Soil pore network effects on the fate of nitrous oxide as influenced by soil compaction, depth and water potential

Soil physical properties may determine the fate of nitrous oxide (N₂O) in soil, but little is known about how soil compaction affects specific properties and their interactions. This study aimed to assess the impact of compaction on the soil pore functionality and architecture, and the effects on N₂O diffusion. Intact soil cores were sampled from lysimeters previously subjected to induced topsoil or subsoil compaction, as well as from uncompacted lysimeters. The soil cores were drained, sequentially, to −30, −50, and −100 h Pa to examine gas phase characteristics, each time followed by N₂O diffusion measurements after injecting N₂O at the bottom of the soil cores to simulate hotspots.
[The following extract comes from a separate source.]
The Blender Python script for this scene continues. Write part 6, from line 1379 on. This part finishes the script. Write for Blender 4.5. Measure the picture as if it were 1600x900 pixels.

Pore architecture was determined with X-ray microtomography. Results showed that soil compaction decreased pore volume, gas flow (convection and diffusion), and pore connectivity, and increased water-filled pore space, isolated pore ratios, and solid-to-pore distance, with a concomitant effect on N₂O diffusion. Changes in soil matric water potential did not influence the N₂O diffusion ratio (N₂O in the headspace/N₂O injected into the reservoir). The algorithmic evaluation of interacting effects revealed that pore connectivity was the best predictor for N₂O diffusion. In hierarchical order, the N₂O diffusion ratio could be explained by air permeability, pore connectivity and relative gas diffusivity. Multivariate analysis of functional and architectural pore characteristic parameters provided a comprehensive selection of factors driving N₂O diffusion within the soil layers. This is essential to understand the contribution of N₂O produced in agricultural soil to atmospheric emissions under climate change scenarios.